I know, I know, I do go on about things that I think are interesting, so if you've skipped to the bottom to see the short answer it is this - yes, I think mixing at improper temperatures can have an impact on the integrity of the product.


Cary@ luxe labs said...

For high shear mixing to be truly effective in reducing particle size which increases stability then it really should be done when the emulsion is relatively thin viscosity wise which usually means when it is still hot. Once it starts to thicken too much on cooldown it is less effective. Cooldown mixing is usually best with low shear continuous mixing. That's my experience anyway. Love your blog such a great resource

PamBirtolo said...

Hey Sue,
Since I've been following you, a very long time, I have always used a stick blender in all of your emulsion recipes. I'm trying to think what I may do differently that makes your formulas work for me. Lots of times, I mix a litte, put in fridg a bit and finish mixing. Wonder if that is why they work? Anyway, fascinating post.
Take care

Susanna Originals said...

Your timing is impeccable; you're giving me the answer to something before I even realized there was a question. I made a huge batch of my hand cream yesterday and did two things differently. Firstly, the batch was so big that I poured the oil mixture into a large stainless steel bowl. Which would cool it faster because my kitchen is cool. And just when I started mixing with my stick blender, it broke, so I continued with my hand mixer.
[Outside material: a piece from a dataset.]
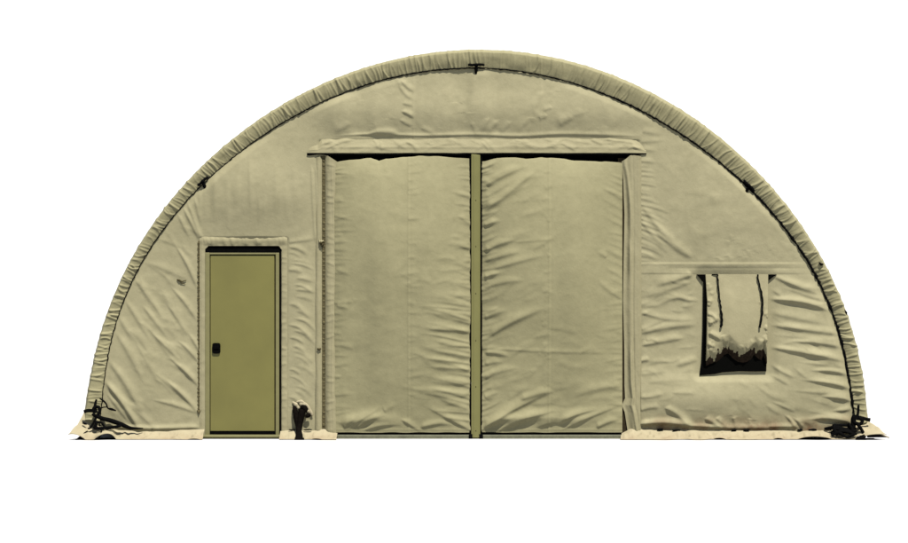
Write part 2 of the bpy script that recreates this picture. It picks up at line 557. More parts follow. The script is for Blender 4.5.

Made great froth! I ended up with a much lighter, fluffy batch of cream. My recipe uses polawax and is mostly coconut oil so it's usually quite firm.

Elizabeth Sauls said...

I am a soaper, so naturally I used my stick blender when I moved into the land of non-soapy formulating. I've been using my stick blender for emulsions Long before I found your wonderful blog. I have had trouble with Gels not consistently working for me and this is probably the likely reason. Thank you for all that you write. You have opened up a whole new world of exciting ingredients that I had no idea what to do with.